The pseudonym "Philo Vaihinger" has been abandoned. All posts have been and are written by me, Joseph Auclair.

Saturday, August 3, 2019

Undermining NATO?

Setting a moral view above realism and practicality?

Sanders backs Warren after Liz Cheney attacks 'no first use' nuclear policy

This issue was fought out during the Cold War, when the view emerged that a first use of nukes would be immoral and the US and NATO publicly and even ostentatiously refused any commitment to a "no first use" policy.

Both they and the Warsaw Pact nations knew the latter would quickly crush the former in a purely conventional war.

The only way NATO could effectively deter that was by leaving the door open to first use of nukes on the battlefield.

And so they did.

The issue was not, I must say, first use of strategic nuclear weapons against anybody, against any Warsaw Pact nation or, in particular, against the Soviet Union.

Lacking a first strike capability as everybody then was, a threat of that sort would be (a) a threat to commit suicide and hence (b) not very credible.

The NATO theory was that first use of tactical nukes on the battlefield would cause any Warsaw Pact invasion of the West to fail without so endangering the Soviet Union as to provoke them into use of strategic nukes against anyone on the NATO side and setting off a global thermonuclear war.

And that the Russians, knowing this, would not launch such an invasion.

Reagan's deployment of cruise missiles was also a necessary piece of the deterrence puzzle, given the unwillingness or inability of the NATO countries to match or surpass the conventional forces on the Soviet side.

Maybe all that has changed with the collapse of the Warsaw Pact and the partial dismemberment of the Soviet Union, leaving behind a considerably smaller and less powerful Russia with a much enlarged NATO crowded right up against its borders, but I don't know that it has.

Anyway, the current flap seems to be about a different issue, first use of strategic nuclear weapons, what people used to call a first strike.

And that seems odd.

Nation A was said to have a first strike capability against nation B just in case A could launch a strike that would prevent significant nuclear retaliation by B.

Back in the day, it was considered destabilizing and hence highly undesirable that either side, NATO or the Warsaw Pact, should have such a capability.

So far as I know, that is still the standard view and nobody actually has a first strike capability.

So I don't really see what this is about or how it fits into the strategic picture.

Bernie Sanders has defended his rival for the Democratic presidential 2020 nomination, Elizabeth Warren, after her policy against pre-emptive use of America’s nuclear weapons was attacked by the daughter of one of the architects of the Iraq war.

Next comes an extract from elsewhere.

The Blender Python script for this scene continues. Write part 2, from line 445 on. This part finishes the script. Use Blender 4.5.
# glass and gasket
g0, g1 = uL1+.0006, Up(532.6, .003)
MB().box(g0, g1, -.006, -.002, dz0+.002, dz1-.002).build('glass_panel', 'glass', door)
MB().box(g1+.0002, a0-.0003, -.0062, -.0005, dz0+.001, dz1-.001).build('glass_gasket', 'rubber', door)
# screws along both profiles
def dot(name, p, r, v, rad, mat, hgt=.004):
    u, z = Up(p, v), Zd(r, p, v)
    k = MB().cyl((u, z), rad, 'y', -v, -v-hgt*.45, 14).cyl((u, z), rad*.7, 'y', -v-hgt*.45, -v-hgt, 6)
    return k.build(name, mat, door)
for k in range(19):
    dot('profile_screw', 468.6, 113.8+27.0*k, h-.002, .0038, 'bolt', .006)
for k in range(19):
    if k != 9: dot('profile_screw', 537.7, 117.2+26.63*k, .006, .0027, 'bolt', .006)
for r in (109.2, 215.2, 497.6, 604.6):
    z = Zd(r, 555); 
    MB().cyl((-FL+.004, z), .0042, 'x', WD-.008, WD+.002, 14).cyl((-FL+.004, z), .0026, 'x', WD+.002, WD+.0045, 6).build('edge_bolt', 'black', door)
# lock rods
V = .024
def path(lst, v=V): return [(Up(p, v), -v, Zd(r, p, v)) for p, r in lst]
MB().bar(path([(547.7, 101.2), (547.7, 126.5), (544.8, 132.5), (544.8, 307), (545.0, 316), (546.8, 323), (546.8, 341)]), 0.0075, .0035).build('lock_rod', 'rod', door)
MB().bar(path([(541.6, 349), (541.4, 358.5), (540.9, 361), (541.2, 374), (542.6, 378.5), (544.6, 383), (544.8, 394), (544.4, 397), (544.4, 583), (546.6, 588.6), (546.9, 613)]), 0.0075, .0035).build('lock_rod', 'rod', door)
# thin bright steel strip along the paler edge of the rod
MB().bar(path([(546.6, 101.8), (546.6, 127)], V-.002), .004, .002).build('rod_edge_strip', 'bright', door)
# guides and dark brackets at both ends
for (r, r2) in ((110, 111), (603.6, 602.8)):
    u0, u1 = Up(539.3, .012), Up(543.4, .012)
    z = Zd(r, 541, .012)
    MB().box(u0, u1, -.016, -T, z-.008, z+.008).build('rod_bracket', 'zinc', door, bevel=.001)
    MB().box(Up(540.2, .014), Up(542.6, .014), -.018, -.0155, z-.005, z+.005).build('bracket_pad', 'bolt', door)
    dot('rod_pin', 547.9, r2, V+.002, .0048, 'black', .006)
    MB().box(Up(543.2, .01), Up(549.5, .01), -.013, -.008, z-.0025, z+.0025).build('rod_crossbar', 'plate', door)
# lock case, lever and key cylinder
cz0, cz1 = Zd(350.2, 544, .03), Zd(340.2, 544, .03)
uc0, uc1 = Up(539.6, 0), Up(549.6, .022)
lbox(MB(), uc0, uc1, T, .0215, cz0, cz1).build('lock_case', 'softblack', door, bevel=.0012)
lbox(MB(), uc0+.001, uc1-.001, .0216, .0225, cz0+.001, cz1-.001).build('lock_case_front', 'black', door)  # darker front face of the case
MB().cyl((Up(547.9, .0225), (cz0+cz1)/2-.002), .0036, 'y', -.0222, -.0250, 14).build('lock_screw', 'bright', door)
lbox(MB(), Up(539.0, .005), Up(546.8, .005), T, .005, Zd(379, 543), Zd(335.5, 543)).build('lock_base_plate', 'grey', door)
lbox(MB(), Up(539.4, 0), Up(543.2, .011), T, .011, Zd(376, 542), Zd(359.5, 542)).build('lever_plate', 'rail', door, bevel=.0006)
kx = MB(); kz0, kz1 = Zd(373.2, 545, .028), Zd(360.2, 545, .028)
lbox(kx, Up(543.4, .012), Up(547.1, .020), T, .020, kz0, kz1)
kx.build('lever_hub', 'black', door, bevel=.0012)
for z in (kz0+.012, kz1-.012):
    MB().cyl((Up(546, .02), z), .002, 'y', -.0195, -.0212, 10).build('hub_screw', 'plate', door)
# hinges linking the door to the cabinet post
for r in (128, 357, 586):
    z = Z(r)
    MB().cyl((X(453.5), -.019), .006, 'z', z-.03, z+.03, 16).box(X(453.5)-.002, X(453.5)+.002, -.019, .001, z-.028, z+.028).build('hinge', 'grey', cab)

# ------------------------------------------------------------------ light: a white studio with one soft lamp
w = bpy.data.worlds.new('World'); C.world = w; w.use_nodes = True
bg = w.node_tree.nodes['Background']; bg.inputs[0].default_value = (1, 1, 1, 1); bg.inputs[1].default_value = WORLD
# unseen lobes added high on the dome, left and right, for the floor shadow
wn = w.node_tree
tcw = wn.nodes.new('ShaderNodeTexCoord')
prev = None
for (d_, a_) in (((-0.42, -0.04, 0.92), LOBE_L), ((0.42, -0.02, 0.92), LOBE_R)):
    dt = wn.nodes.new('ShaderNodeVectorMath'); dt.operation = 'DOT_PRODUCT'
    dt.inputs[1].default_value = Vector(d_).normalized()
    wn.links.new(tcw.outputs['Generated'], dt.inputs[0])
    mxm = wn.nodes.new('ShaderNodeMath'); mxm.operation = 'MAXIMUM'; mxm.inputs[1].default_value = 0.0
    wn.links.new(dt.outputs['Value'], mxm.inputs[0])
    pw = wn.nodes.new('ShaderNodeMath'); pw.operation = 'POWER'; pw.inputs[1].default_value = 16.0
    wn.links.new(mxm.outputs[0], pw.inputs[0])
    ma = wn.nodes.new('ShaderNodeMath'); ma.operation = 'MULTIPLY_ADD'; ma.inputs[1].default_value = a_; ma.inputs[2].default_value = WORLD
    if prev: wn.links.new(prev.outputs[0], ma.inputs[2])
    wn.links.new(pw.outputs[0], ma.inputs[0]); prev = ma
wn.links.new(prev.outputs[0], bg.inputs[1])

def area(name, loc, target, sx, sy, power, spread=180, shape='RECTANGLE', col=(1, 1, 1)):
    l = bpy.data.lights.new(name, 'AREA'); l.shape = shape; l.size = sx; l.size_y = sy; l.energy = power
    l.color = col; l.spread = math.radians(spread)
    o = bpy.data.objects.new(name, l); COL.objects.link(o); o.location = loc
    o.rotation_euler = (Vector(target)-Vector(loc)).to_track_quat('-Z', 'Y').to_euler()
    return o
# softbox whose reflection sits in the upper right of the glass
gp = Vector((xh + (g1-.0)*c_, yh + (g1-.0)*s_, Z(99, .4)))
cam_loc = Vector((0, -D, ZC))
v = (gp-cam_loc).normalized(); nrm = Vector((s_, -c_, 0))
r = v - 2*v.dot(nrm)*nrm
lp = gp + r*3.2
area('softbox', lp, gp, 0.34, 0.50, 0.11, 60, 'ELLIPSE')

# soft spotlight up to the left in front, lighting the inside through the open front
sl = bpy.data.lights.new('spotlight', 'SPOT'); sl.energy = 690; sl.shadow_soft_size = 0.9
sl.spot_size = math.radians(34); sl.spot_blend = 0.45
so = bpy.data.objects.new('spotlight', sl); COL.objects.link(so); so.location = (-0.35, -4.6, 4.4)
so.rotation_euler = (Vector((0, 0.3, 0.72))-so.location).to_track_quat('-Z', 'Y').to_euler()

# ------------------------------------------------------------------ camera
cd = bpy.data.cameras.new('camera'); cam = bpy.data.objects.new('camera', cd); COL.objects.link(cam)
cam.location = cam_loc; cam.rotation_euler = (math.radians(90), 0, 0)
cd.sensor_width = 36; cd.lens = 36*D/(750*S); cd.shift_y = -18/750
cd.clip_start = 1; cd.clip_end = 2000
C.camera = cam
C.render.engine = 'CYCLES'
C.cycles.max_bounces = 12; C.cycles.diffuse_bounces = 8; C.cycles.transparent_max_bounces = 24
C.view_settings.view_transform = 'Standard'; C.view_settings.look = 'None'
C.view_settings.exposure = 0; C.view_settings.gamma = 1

Warren reiterated her support for a “no first use” policy on nuclear weapons during the second round of Democratic presidential debates this week.

“It makes the world safer,” the Massachusetts senator said during the debate. “The United States is not going to use nuclear weapons pre-emptively, and we need to say so to the entire world.”

Liz Cheney, a Republican congresswoman from Wyoming, attacked Warren’s policy on Twitter, asking “which American cities and how many American citizens are you willing to sacrifice with your policy of forcing the US to absorb a nuclear attack before we can strike back?”


Cheney's attack was inconsequent enough, but Sanders' rejoinder was equal to it.

“Taking national security advice from a Cheney has already caused irreparable damage to our country,” Sanders wrote on Friday, in response to Cheney’s attack on Warren.

Cheney’s attack on Warren echoed the [equally mystifying- PV] response of one of Warren’s Democratic rivals during the debate, the Montana governor, Steve Bullock, who said he did not support a “no first use policy” because, “I don’t want to turn around and say, “Well, Detroit has to be gone before we would ever use that.”